All these applications require techniques from computational fluid dynamics combined with very powerful computers to produce reliably accurate solutions to the nonlinear equations governing fluid flow.

Access to eResearch SA facilities allows Australian researchers in computational fluid dynamics to remain competitive with US, European and Japanese researchers at the forefront of these fields. It also provides an attraction to international collaborators. eResearch SA facilities also support new initiatives in modelling the dynamics of plasmas in the space environment.

Numerical modelling of ocean waves

A scientist at the US National Weather Service/NOAA studying the contribution of ocean swell to the global wave climate began his research in Adelaide on eResearch SA computers.
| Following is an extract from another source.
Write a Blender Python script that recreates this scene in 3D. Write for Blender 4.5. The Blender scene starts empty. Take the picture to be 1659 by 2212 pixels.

Dr Jose Henrique Alva is using numerical modelling to study ocean wave heights, which is important in areas such as oceanographic and meteorological studies, ship routing, engineering design and recreational activities.

Figure 1 (below left) shows the yearly average significant height of waves generated at high latitudes of the South Atlantic Ocean for 2001. Figure 2 (below right) shows the monthly mean significant height of waves generated at high latitudes of the South Indian Ocean during December 2001. Both figures show how far waves generated with-in a given ocean basin can penetrate into other oceans as swell, carrying significant amounts of energy over very long distances over the Earth. This information will be used to generate the first study of how global swell affects ocean wave conditions.
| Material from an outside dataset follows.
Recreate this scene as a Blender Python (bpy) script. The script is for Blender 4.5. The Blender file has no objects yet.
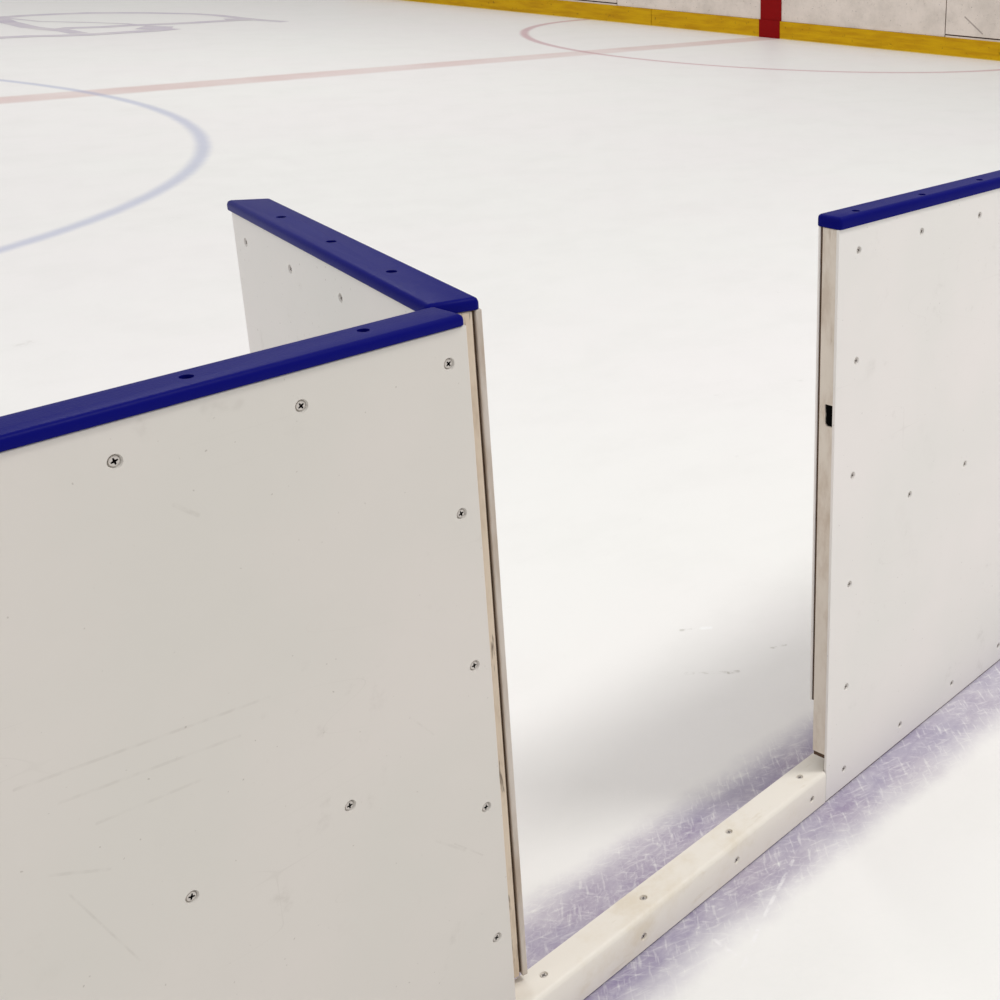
import bpy, bmesh, math
from mathutils import Vector, Matrix

scene = bpy.context.scene
C = scene.collection
PI = math.pi

# ------------------------------------------------------------------ node helpers
class Nodes:
    def __init__(self, mat):
        mat.use_nodes = True
        self.nt = mat.node_tree
        self.nt.nodes.clear()
        self.out = self.nt.nodes.new('ShaderNodeOutputMaterial')
        self.bsdf = self.nt.nodes.new('ShaderNodeBsdfPrincipled')
        self.nt.links.new(self.bsdf.outputs[0], self.out.inputs[0])
        tc = self.nt.nodes.new('ShaderNodeTexCoord')
        self.obj = tc.outputs['Object']
        s = self.nt.nodes.new('ShaderNodeSeparateXYZ')
        self.nt.links.new(self.obj, s.inputs[0])
        self.x, self.y, self.z = s.outputs
    def put(self, sock, v):
        if hasattr(v, 'is_output') or isinstance(v, bpy.types.NodeSocket):
            self.nt.links.new(v, sock)
        else:
            if isinstance(v, (tuple, list)) and len(v) == 3 and sock.type == 'RGBA':
                v = (*v, 1)
            sock.default_value = v
    def m(self, op, a, b=0.0, c=0.0, clamp=False):
        n = self.nt.nodes.new('ShaderNodeMath'); n.operation = op; n.use_clamp = clamp
        self.put(n.inputs[0], a); self.put(n.inputs[1], b)
        if len(n.inputs) > 2: self.put(n.inputs[2], c)
        return n.outputs[0]
    def ramp(self, v, a, b, lo=0.0, hi=1.0):      # smooth step from a..b to lo..hi
        n = self.nt.nodes.new('ShaderNodeMapRange'); n.interpolation_type = 'SMOOTHSTEP'; n.clamp = True
        self.put(n.inputs[0], v); self.put(n.inputs[1], a); self.put(n.inputs[2], b)
        self.put(n.inputs[3], lo); self.put(n.inputs[4], hi)
        return n.outputs[0]
    def scaled(self, sx, sy, sz, rot=0.0):
        n = self.nt.nodes.new('ShaderNodeMapping')
        n.inputs['Scale'].default_value = (sx, sy, sz)
        n.inputs['Rotation'].default_value = (0, 0, rot)
        self.nt.links.new(self.obj, n.inputs[0])
        return n.outputs[0]
    def noise(self, scale, detail=3.0, rough=.55, vec=None, dist=0.0):
        n = self.nt.nodes.new('ShaderNodeTexNoise')
        n.inputs['Scale'].default_value = scale; n.inputs['Detail'].default_value = detail
        n.inputs['Roughness'].default_value = rough; n.inputs['Distortion'].default_value = dist
        self.nt.links.new(vec if vec is not None else self.obj, n.inputs['Vector'])
        return n.outputs[0]
    def mix(self, f, a, b):
        n = self.nt.nodes.new('ShaderNodeMix'); n.data_type = 'RGBA'
        self.put(n.inputs[0], f); self.put(n.inputs[6], a); self.put(n.inputs[7], b)
        return n.outputs[2]
    def bump(self, h, strength=.2, dist=.001):
        n = self.nt.nodes.new('ShaderNodeBump')
        n.inputs['Strength'].default_value = strength; n.inputs['Distance'].default_value = dist
        self.nt.links.new(h, n.inputs['Height'])
        self.nt.links.new(n.outputs[0], self.bsdf.inputs['Normal'])
    def fine(self, scale, eps, vec=None, detail=1.0, dist=0.0):   # thin curved scratches where a noise crosses its middle
        n = self.noise(scale, detail, .5, vec, dist)
        return self.ramp(self.m('ABSOLUTE', self.m('SUBTRACT', n, .5)), 0, eps, 1, 0)
    def seg(self, u, v, a, b, w, soft=None):        # soft stroke from a to b in the (u,v) plane
        ax, ay = a; bx, by = b
        dx, dy = bx-ax, by-ay; L2 = dx*dx+dy*dy
        pu = self.m('SUBTRACT', u, ax); pv = self.m('SUBTRACT', v, ay)
        t = self.m('MULTIPLY', self.m('ADD', self.m('MULTIPLY', pu, dx), self.m('MULTIPLY', pv, dy)), 1/L2, clamp=True)
        qx = self.m('SUBTRACT', pu, self.m('MULTIPLY', t, dx)); qy = self.m('SUBTRACT', pv, self.m('MULTIPLY', t, dy))
        d = self.m('SQRT', self.m('ADD', self.m('MULTIPLY', qx, qx), self.m('MULTIPLY', qy, qy)))
        return self.ramp(d, w*.3, w, 1, 0)
    def set(self, **k):
        for n, v in k.items(): self.put(self.bsdf.inputs[n.replace('_', ' ')], v)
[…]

Dr Alves has collaborated on this project with Professor Ian Young (University of Adelaide), Dr Hendrik Tolman (NWS/NOAA) and Mr Fabricio Branco (University of Sao Paulo, Brazil).
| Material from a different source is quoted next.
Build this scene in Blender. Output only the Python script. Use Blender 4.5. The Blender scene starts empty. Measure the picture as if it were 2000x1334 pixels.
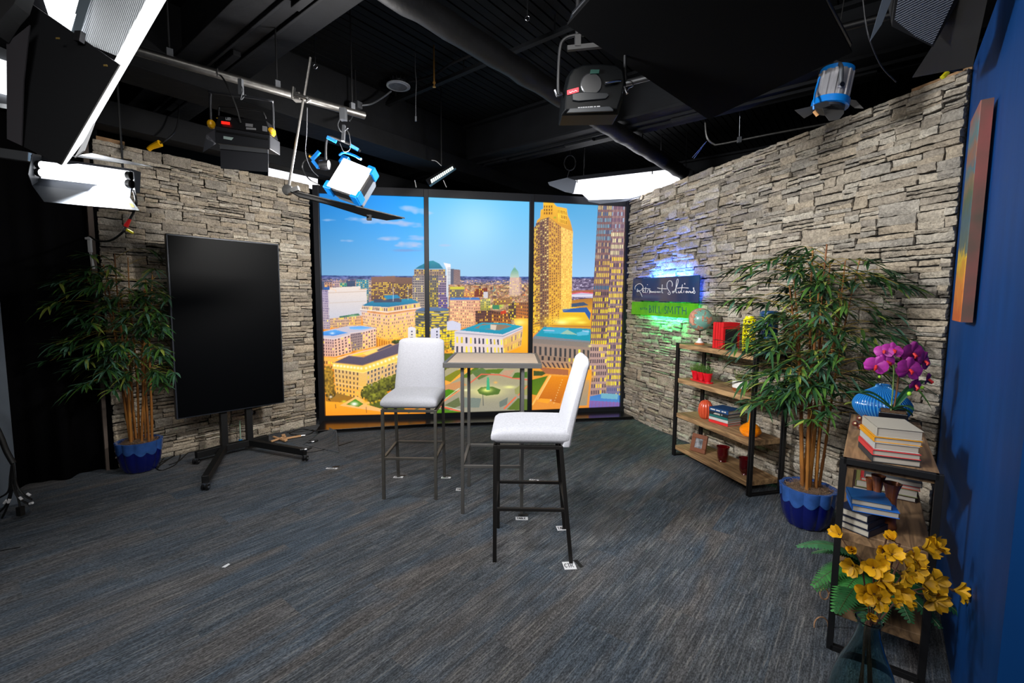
import bpy, bmesh, math, random
import numpy as np
from mathutils import Vector, Matrix, noise
PI = math.pi
SC = bpy.context.scene
COL = SC.collection
# ---------------------------------------------------------------- survey of the place
FPX = 889.0; PITCH = math.radians(5.09); ROLL = math.radians(.437); EYE = 1.5
_cp, _sp, _cr, _sr = math.cos(PITCH), math.sin(PITCH), math.cos(ROLL), math.sin(ROLL)
_fw = np.array([0, _cp, -_sp]); _u0 = np.array([0, _sp, _cp]); _r0 = np.array([1., 0, 0])
_rt = _r0 * _cr + _u0 * _sr; _up = -_r0 * _sr + _u0 * _cr
RM = np.array([_rt, _up, _fw])
def ray(x, y): return RM.T @ np.array([(x - 1000) / FPX, (667 - y) / FPX, 1.])
def fl(x, y, z=0.):                       # point of a horizontal plane
    k = ray(x, y); t = (z - EYE) / k[2]; return Vector((k[0] * t, k[1] * t, z))
def at(x, y, Y):                          # point at distance Y
    k = ray(x, y); t = Y / k[1]; return Vector((k[0] * t, Y, EYE + k[2] * t))
def wl(x, y, A, B):                       # point of the upright plane through A and B
    n = np.array([-(B[1] - A[1]), B[0] - A[0]]); k = ray(x, y)
    t = (n[0] * A[0] + n[1] * A[1]) / (n[0] * k[0] + n[1] * k[1])
    return Vector((k[0] * t, k[1] * t, EYE + k[2] * t))
def prj(P):                               # (n,3) -> photo pixels
    q = (np.asarray(P, float) - np.array([0, 0, EYE])) @ RM.T
    return 1000 + FPX * q[:, 0] / q[:, 2], 667 - FPX * q[:, 1] / q[:, 2]
UD = Vector((.6198, .7848, 0)); VD = Vector((-.7848, .6198, 0))
def UV(u, v, z=0.): return UD * u + VD * v + Vector((0, 0, z))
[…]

Computation of flow over a long circular cylinder

Flow over long circular cylinders occurs commonly in engineering projects. A prime example is towed array sonar, where a cylindrical tube containing a series of hydrophones is towed behind a ship or submarine. The sounds detected by the hydrophobes can be processed to obtain information such as the bearing of neighbouring vessels or the possible locations of oil reserves. The turbulent flow of water over the surface of the sonar interferes with the detection of weak acoustic signals. Detailed study of such flows will be expected to lead to improved sonar designs and processing techniques. The figure shows a snapshot of the time varying flow speed near a stationary cylinder in axial flow, computed using a parallel program developed by Milton Woods, a doctoral student in mechanical engineering.